DW-Hauptstadtkorrespondent Marcel Fürstenau war am Tag der Deutschen Einheit als Reporter in DresdenBild: DW/S. Eichberg

Das Recht auf Versammlungs- und Meinungsfreiheit ist ein viel zu hohes Gut, um es durch unverhältnismäßige Reaktionen zu entwerten. Aber da, wo die Grenze zur Volksverhetzung überschritten oder zum Begehen von Straftaten angestachelt wird, sollte durchaus durchgegriffen werden. In diese Kategorie fällt das demonstrative Mitführen von Galgen auf Kundgebungen. Das ist keine Geschmacklosigkeit, sondern die Aufforderung zur Lynchjustiz. Wer derlei ungestraft tut, fühlt sich in seinem Handeln bestärkt. Und Trittbrettfahrer werden es nachahmen.

Am Tag der Deutschen Einheit gab es zwar viele unschöne Bilder und Aktionen, aber anscheinend keine strafwürdigen. Der seit bald zwei Jahren immer montags von Pegida veranstaltete Protestmarsch - dieses Mal mit etwa 4000 Teilnehmern - verlief harmlos. Für Viele endete er am Hauptbahnhof, von wo aus die Heimreise angetreten wurde. Die meisten Fahnen waren schon eingerollt, man verabschiedete sich. Auf Wiedersehen am kommenden Montag! Es hatte auf hässliche Art und Weise etwas Familiäres.
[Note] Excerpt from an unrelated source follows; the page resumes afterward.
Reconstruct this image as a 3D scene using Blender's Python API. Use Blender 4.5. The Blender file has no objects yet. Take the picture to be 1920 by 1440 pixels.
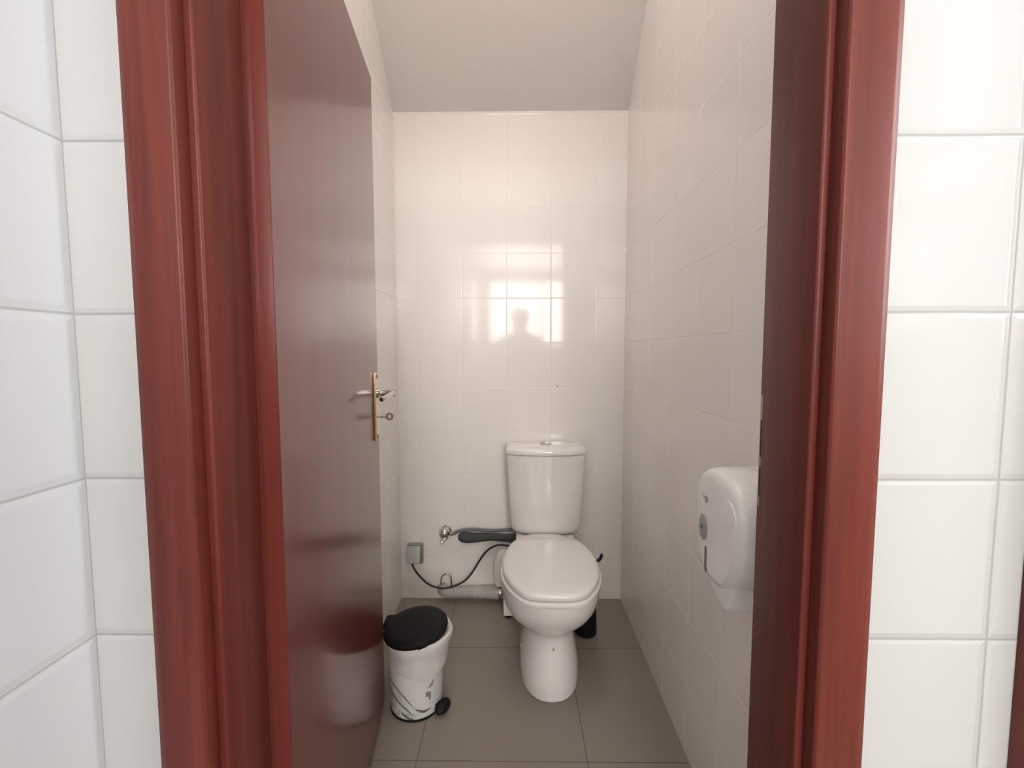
import bpy, bmesh, math, random
from mathutils import Vector, Matrix, noise
random.seed(3)
C = bpy.context.scene.collection
scn = bpy.context.scene
PI = math.pi

# ------------------------------------------------------------------ camera
EYE = 1.1546
FPX = 831.85
pitch, yaw, roll = 0.0698, -0.0115, -0.0013
cy_, sy_, cp_, sp_ = math.cos(yaw), math.sin(yaw), math.cos(pitch), math.sin(pitch)
fw = Vector((sy_ * cp_, cy_ * cp_, -sp_))
r0 = Vector((cy_, -sy_, 0)); u0 = r0.cross(fw)
rt = r0 * math.cos(roll) + u0 * math.sin(roll)
up = u0 * math.cos(roll) - r0 * math.sin(roll)
cam_data = bpy.data.cameras.new('camera')
cam = bpy.data.objects.new('camera', cam_data); C.objects.link(cam)
cam_data.sensor_width = 36; cam_data.lens = 36 * FPX / 1920
cam_data.clip_start = 0.02
m = Matrix.Identity(4)
for i in range(3):
    m[i][0] = rt[i]; m[i][1] = up[i]; m[i][2] = -fw[i]
m[2][3] = EYE
cam.matrix_world = m
scn.camera = cam

# ------------------------------------------------------------------ light and exposure
scn.view_settings.view_transform = 'Standard'
scn.view_settings.look = 'None'
scn.view_settings.gamma = 1
scn.view_settings.exposure = 0.78
WINDOW_LIGHT = 11.5      # daylight behind the frosted window of the washroom
LAMP_LIGHT = 2.8        # ceiling panel lamp of the washroom
SIDE_LIGHT = 6.2        # daylight window in the right wall of the washroom
WC_FILL = 4.2         # unseen fill light added inside the toilet room, above the frame
w = bpy.data.worlds.new('world'); scn.world = w; w.use_nodes = True
w.node_tree.nodes['Background'].inputs[0].default_value = (0.75, 0.82, 0.9, 1)
w.node_tree.nodes['Background'].inputs[1].default_value = 0.4

# ------------------------------------------------------------------ materials
def new_mat(name):
    mt = bpy.data.materials.new(name); mt.use_nodes = True
    nt = mt.node_tree
    return mt, nt, nt.nodes['Principled BSDF']

def setp(b, **k):
    for kk, v in k.items():
        kk = {'col': 'Base Color', 'rough': 'Roughness', 'metal': 'Metallic', 'coat': 'Coat Weight',
              'coatr': 'Coat Roughness', 'trans': 'Transmission Weight', 'ior': 'IOR', 'spec': 'Specular IOR Level',
              'alpha': 'Alpha', 'sss': 'Subsurface Weight'}[kk]
        b.inputs[kk].default_value = (*v, 1) if isinstance(v, tuple) else v

def N(nt, typ, **k):
    n = nt.nodes.new(typ)
    for a, v in k.items(): setattr(n, a, v)
    return n

def math_n(nt, op, a, b=None, c=None):
    n = N(nt, 'ShaderNodeMath', operation=op)
    for i, v in enumerate((a, b, c)):
        if v is None: continue
        if isinstance(v, (int, float)): n.inputs[i].default_value = v
        else: nt.links.new(v, n.inputs[i])
    return n.outputs[0]

def ramp01(nt, v, a, b, lo=0.0, hi=1.0, smooth=True):
    n = N(nt, 'ShaderNodeMapRange'); n.interpolation_type = 'SMOOTHSTEP' if smooth else 'LINEAR'
    nt.links.new(v, n.inputs[0])
    for i, x in enumerate((a, b, lo, hi)): n.inputs[i + 1].default_value = x
    return n.outputs[0]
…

Ohne Risiko das Maul aufreißen

Die Polizei guckte routiniert zu, die schweigende Dresdner Mehrheit genervt weg und ahnungslose Touristen hielten die Pegida-Leute womöglich für Fußball-Fans auf dem Weg nach Hause. So wie sie da liefen, erweckten sie den Eindruck, als hätte ihr Team verloren. Und in einem anderen Sinne sind sie ja auch verloren. Sie scheinen sich in diesem Gefühl sogar wohl zu fühlen. Einmal in der Woche die Sau raus lassen. Schuld - woran auch immer - sind stets die Anderen. Zu DDR-Zeiten war es die SED. Da hat man aber lieber den Mund gehalten, um keine drauf zu bekommen.

Im Rechtsstaat Bundesrepublik Deutschland ist es ein Leichtes, das Maul aufzureißen - ohne etwas zu riskieren. Der Eindruck verfestigt sich, dass die Meisten von denen nur schwer oder überhaupt nicht mehr zu erreichen sind. Verantwortlich sind sie dafür aber selbst. Sie wollen es nicht anders. Damit wird sich Dresden, wird sich Sachsen, wird sich Deutschland abfinden müssen. Womöglich wäre es besser, sie auch medial zu ignorieren. Es sei denn, sie werden straffällig. So wie Pegida-Chef Lutz Bachmann. Der muss sich Ende November mal wieder vor dem Landgericht Dresden verantworten. Wegen des Vorwurfs der Volksverhetzung.